As well as boasting noted goalscorers such as Jose Sanfilippo (fifth in the country's all-time scorers' list) and Hector Scotta (who fired a record 60 goals in the 1975 campaign), San Lorenzo are also the first Argentinian team to win the title unbeaten (in the 1968 Metropolitano championship). Besides which, the club's 47-point tally in the 2001 Clausura is the best achieved since the shorter league format was introduced while their run of 13 consecutive wins spanning the 2001 Clausura and 2002 Apertura is another record. As if that were not enough, it is claimed the club have sold the third most tickets in the history of Argentinian professional football, behind Buenos Aires behemoths Boca Juniors and River Plate.

The present day
Despite this illustrious past, San Lorenzo remain Argentina's only big club not to have won the Copa Libertadores de America. Though they were the country's first participants in the competition at the inaugural edition in 1960, los Santos have yet to reach the final - three semi-final appearances their best performances to date. Anxious to end this drought in their centenary year, the club's owners moved to renew the contract of coach Ramon Diaz, who masterminded the Clausura 2007 success, while investing heavily in players such as Andres D'Alessandro and Diego Placente, both Argentina internationals.

The stadium
Without a settled arena during their early years, San Lorenzo subsequently hired an area of land in the Boedo district. It was there in May 1916 that their first real home, the Estadio Gasometro, was formally opened. And having acquired the funds to purchase the land outright by 1928, its later sale in 1982 during the club's worst ever financial crisis remains a painful memory for all involved. The nomadic period that followed was finally brought to an end in December 1993, with the official unveiling of their current ground, known as the Nuevo Gasometro.

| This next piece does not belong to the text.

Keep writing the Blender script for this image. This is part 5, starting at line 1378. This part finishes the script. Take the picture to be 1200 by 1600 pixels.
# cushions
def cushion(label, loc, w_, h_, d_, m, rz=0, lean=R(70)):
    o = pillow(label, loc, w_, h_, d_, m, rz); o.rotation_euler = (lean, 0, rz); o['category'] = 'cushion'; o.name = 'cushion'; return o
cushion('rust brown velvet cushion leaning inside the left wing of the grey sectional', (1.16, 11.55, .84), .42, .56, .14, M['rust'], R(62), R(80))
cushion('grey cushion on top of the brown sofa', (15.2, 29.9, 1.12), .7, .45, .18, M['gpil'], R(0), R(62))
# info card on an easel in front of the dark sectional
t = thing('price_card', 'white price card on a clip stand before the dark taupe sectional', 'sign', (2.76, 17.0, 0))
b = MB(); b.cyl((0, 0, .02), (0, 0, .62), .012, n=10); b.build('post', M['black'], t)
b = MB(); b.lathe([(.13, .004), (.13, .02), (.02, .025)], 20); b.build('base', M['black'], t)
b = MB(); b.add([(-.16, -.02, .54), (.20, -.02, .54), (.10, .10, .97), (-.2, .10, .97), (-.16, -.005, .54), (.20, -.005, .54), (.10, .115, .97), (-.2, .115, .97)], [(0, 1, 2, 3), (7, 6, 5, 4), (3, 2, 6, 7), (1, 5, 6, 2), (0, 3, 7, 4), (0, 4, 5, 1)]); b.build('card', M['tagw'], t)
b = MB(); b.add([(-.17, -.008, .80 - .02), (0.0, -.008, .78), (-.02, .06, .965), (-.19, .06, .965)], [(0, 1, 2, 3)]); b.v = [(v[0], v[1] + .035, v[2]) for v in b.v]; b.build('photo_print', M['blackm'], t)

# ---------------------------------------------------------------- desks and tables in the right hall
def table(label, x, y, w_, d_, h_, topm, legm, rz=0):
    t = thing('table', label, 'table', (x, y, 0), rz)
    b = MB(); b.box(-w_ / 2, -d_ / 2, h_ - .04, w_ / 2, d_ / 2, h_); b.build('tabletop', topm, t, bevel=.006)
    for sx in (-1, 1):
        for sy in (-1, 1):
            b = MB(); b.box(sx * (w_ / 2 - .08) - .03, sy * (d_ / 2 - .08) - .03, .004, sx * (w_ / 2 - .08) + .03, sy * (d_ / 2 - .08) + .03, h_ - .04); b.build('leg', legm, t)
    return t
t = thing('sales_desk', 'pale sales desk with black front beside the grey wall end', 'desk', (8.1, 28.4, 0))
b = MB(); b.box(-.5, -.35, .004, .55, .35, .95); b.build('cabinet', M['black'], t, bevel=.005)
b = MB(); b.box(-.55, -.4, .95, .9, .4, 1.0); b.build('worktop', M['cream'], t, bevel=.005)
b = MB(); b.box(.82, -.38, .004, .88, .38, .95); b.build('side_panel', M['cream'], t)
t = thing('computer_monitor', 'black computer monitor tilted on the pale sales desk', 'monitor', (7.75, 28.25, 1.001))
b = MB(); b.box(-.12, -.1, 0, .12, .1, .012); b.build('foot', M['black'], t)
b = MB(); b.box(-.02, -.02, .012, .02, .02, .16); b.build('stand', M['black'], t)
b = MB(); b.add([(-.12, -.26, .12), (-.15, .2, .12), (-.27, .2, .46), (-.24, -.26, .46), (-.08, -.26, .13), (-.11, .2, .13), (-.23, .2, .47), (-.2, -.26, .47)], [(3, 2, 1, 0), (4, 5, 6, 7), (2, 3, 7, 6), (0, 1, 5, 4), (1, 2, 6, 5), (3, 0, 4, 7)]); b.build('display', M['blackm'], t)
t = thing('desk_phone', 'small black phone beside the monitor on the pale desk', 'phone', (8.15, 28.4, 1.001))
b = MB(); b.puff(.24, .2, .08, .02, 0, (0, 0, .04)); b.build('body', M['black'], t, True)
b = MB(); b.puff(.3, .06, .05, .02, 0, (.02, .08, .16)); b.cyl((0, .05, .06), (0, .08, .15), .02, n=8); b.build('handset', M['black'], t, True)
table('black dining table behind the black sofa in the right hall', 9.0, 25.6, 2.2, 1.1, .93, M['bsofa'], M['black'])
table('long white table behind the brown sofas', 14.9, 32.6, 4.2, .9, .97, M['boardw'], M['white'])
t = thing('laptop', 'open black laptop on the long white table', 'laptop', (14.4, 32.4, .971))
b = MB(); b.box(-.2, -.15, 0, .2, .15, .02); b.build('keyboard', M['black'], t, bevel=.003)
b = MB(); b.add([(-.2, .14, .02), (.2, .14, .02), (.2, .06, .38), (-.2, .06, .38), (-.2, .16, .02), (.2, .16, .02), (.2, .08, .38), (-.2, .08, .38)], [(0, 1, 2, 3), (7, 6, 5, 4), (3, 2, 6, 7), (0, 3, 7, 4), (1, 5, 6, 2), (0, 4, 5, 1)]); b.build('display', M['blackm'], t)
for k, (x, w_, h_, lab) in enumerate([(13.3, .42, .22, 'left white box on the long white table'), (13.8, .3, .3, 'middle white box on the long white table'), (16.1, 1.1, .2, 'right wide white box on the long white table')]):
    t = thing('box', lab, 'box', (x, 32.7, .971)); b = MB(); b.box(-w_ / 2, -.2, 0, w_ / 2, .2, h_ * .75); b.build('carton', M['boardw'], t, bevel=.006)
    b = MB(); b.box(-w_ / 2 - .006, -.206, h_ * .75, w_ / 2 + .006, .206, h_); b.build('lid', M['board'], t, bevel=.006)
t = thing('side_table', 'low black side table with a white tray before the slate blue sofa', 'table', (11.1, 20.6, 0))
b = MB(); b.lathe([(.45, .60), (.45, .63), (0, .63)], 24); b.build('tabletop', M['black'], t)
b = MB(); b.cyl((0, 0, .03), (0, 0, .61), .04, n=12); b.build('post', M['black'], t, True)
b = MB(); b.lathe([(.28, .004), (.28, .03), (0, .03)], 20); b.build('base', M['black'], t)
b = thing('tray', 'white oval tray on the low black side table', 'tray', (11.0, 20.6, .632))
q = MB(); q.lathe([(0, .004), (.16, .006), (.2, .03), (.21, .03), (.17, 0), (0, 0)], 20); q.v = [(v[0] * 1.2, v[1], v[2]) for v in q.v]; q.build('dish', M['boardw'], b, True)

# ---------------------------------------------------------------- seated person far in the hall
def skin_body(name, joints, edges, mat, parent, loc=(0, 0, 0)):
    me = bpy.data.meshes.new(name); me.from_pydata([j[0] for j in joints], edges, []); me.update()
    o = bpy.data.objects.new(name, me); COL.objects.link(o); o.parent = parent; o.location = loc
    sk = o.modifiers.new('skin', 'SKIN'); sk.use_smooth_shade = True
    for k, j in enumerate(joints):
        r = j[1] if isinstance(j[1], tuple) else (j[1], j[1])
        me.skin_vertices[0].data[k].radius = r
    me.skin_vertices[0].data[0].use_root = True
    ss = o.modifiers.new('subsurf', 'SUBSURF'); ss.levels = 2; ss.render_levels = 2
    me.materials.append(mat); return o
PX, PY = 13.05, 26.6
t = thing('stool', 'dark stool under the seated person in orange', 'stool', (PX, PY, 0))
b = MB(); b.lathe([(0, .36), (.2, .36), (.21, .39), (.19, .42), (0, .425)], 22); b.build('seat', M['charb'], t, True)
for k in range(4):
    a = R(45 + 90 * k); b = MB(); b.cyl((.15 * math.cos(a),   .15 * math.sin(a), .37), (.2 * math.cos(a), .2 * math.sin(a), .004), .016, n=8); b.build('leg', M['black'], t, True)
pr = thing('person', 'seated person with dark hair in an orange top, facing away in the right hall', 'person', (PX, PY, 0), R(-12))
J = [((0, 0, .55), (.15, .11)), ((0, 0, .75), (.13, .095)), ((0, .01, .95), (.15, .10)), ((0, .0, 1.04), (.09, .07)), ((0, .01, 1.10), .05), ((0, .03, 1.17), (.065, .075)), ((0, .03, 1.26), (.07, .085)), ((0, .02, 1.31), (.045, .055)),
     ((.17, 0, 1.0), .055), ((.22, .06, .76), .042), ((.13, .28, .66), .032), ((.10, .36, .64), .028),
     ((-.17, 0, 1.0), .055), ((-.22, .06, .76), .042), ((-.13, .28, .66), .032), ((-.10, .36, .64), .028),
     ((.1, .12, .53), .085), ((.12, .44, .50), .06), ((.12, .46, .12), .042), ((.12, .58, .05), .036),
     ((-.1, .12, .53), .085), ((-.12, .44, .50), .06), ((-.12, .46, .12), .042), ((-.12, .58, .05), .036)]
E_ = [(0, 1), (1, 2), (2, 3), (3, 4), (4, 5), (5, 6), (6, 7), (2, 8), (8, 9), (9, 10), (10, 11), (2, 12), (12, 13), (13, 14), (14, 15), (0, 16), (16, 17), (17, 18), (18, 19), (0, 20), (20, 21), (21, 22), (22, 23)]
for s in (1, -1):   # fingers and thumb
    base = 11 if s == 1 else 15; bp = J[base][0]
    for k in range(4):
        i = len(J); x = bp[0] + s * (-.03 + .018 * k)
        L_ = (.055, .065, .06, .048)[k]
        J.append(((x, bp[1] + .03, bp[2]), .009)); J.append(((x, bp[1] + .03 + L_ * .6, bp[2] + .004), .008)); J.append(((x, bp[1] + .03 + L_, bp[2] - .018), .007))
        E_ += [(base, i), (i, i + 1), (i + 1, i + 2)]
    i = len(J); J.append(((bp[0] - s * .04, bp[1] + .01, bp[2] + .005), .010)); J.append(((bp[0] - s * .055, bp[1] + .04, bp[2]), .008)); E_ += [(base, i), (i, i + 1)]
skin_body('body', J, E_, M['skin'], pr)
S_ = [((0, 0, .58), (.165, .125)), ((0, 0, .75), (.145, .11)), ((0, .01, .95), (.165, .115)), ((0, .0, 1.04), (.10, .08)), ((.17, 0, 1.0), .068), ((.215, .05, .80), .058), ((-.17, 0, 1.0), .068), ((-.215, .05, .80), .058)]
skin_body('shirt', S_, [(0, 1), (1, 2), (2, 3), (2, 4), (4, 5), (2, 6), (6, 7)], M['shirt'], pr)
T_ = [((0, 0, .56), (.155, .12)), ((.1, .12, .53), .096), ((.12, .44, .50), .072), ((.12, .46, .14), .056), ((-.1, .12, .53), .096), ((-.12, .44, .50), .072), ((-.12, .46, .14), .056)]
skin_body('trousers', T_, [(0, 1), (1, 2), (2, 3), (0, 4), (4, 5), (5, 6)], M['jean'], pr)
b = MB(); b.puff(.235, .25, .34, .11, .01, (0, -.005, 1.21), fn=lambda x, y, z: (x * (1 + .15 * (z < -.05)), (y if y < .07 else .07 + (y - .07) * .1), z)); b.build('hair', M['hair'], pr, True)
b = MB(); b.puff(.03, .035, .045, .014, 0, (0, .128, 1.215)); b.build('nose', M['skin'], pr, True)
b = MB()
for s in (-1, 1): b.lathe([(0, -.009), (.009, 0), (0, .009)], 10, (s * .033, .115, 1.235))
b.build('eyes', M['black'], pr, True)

Title wins and notable feats
Amateur era: 1923, 1924 and 1927.
Professional era: 1933, 1946, 1959, the 1968 Metropolitano, the 1972 Metropolitano and Nacional championships, Clausura championship 1995, 2001 and 2007.
International trophies: 2001 Copa Mercosur and the 2002 Copa Sudamericana.
Top scorer: Jose Sanfilippo (204 goals).
Most appearances: Sergio Villar (446 games).

Club legends, past and present
Vicente de la Mata, Armando Farro, Rene Pontoni, Reinaldo Martino, Oscar Silva, Jose Sanfilippo, Hector Scotta, Hector Veira, Horacio Doval, Alberto Rendo, Sergio Villar, Roberto Telch, Jose Albrecht, Carlos Buttice, Rodolfo Fischer, Victorio Cocco, Juan Carlos Lorenzo, Ruben Darío Insua, Jorge Reinaldi, Ruben Cousillas, Norberto Ortega Sanchez, Oscar Perazzo, Claudio Biaggio, Oscar Ruggeri, Nestor Gorosito, Alberto Federico Acosta, Leandro Romagnoli, Bernardo Romeo, Sebastian Saja, Ezequiel Lavezzi and Agustin Orion.